+++ DATA EXTRACT

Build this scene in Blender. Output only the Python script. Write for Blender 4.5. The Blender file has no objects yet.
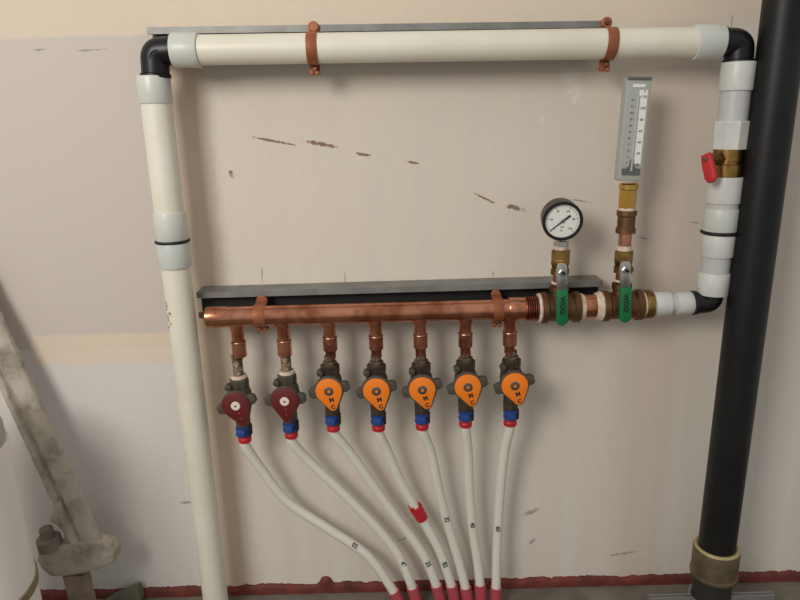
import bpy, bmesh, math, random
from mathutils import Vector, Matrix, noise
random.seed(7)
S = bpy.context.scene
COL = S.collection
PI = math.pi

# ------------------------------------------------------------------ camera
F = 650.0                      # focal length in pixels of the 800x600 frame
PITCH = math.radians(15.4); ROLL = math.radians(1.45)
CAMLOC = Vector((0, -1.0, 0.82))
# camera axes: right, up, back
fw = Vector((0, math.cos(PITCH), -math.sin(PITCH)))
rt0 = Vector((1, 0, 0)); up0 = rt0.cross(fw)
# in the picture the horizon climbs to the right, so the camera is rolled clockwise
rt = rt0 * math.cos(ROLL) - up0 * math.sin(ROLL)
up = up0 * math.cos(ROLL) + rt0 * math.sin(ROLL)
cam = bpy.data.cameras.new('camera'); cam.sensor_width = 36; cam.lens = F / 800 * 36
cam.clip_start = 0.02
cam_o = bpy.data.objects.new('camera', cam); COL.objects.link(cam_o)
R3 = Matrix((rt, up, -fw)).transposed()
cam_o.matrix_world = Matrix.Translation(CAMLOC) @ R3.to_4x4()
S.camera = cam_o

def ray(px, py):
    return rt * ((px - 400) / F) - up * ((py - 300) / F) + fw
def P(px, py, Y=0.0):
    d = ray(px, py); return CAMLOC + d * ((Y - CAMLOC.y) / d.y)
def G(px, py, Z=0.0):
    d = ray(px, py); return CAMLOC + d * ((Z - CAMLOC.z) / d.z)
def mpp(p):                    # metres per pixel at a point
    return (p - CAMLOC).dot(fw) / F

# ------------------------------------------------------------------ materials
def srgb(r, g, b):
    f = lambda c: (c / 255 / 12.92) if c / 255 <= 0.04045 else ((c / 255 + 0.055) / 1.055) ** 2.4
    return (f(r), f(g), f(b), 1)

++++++
+++ DATA EXTRACT

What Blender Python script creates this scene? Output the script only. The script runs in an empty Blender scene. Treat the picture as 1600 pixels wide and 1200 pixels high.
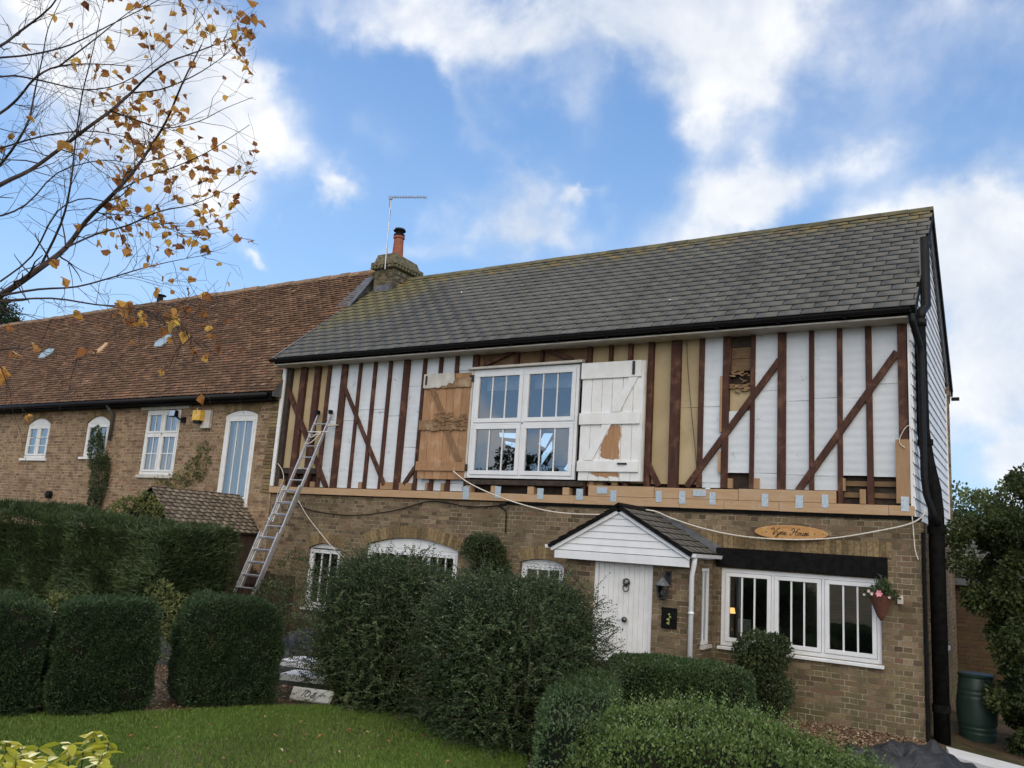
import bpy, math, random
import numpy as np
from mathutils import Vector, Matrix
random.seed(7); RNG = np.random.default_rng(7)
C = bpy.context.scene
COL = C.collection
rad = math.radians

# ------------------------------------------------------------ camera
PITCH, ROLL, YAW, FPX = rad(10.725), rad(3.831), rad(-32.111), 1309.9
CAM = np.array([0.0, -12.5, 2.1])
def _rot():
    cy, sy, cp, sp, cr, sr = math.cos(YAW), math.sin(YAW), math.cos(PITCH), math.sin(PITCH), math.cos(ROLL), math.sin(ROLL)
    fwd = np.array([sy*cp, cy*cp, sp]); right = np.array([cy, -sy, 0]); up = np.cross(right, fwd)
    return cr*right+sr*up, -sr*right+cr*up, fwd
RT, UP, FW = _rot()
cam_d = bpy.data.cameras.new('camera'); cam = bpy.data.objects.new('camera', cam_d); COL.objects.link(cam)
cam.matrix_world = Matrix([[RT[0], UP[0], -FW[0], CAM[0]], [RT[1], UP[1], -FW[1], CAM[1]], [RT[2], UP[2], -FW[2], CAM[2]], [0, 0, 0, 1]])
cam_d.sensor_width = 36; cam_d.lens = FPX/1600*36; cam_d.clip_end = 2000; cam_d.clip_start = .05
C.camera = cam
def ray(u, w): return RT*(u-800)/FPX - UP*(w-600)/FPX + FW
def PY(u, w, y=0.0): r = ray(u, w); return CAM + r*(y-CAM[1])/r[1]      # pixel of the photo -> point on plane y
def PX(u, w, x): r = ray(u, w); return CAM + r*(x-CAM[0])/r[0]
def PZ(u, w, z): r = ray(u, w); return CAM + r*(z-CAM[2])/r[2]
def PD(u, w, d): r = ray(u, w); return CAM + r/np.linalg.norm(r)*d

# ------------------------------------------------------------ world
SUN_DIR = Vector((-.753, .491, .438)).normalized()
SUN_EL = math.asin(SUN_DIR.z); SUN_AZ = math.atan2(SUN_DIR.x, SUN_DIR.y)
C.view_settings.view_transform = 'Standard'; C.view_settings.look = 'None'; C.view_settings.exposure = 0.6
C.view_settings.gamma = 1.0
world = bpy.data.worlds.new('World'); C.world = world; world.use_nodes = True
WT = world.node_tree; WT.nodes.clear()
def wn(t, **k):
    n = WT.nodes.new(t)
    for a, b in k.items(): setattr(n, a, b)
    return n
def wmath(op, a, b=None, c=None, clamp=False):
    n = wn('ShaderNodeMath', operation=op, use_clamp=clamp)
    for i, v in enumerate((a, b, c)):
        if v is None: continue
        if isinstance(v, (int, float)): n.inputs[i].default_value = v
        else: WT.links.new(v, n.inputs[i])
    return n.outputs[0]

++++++

WHAT THE EXERCISE ASKS: In the listing above, find the line containing "Build this scene" and the line containing "return (p - CAMLOC).dot(fw) / F". Reproduce those lines and all between them exactly, with no pictures and nothing more.

FINISHED ANSWER:
Build this scene in Blender. Output only the Python script. Write for Blender 4.5. The Blender file has no objects yet.
import bpy, bmesh, math, random
from mathutils import Vector, Matrix, noise
random.seed(7)
S = bpy.context.scene
COL = S.collection
PI = math.pi

# ------------------------------------------------------------------ camera
F = 650.0                      # focal length in pixels of the 800x600 frame
PITCH = math.radians(15.4); ROLL = math.radians(1.45)
CAMLOC = Vector((0, -1.0, 0.82))
# camera axes: right, up, back
fw = Vector((0, math.cos(PITCH), -math.sin(PITCH)))
rt0 = Vector((1, 0, 0)); up0 = rt0.cross(fw)
# in the picture the horizon climbs to the right, so the camera is rolled clockwise
rt = rt0 * math.cos(ROLL) - up0 * math.sin(ROLL)
up = up0 * math.cos(ROLL) + rt0 * math.sin(ROLL)
cam = bpy.data.cameras.new('camera'); cam.sensor_width = 36; cam.lens = F / 800 * 36
cam.clip_start = 0.02
cam_o = bpy.data.objects.new('camera', cam); COL.objects.link(cam_o)
R3 = Matrix((rt, up, -fw)).transposed()
cam_o.matrix_world = Matrix.Translation(CAMLOC) @ R3.to_4x4()
S.camera = cam_o

def ray(px, py):
    return rt * ((px - 400) / F) - up * ((py - 300) / F) + fw
def P(px, py, Y=0.0):
    d = ray(px, py); return CAMLOC + d * ((Y - CAMLOC.y) / d.y)
def G(px, py, Z=0.0):
    d = ray(px, py); return CAMLOC + d * ((Z - CAMLOC.z) / d.z)
def mpp(p):                    # metres per pixel at a point
    return (p - CAMLOC).dot(fw) / F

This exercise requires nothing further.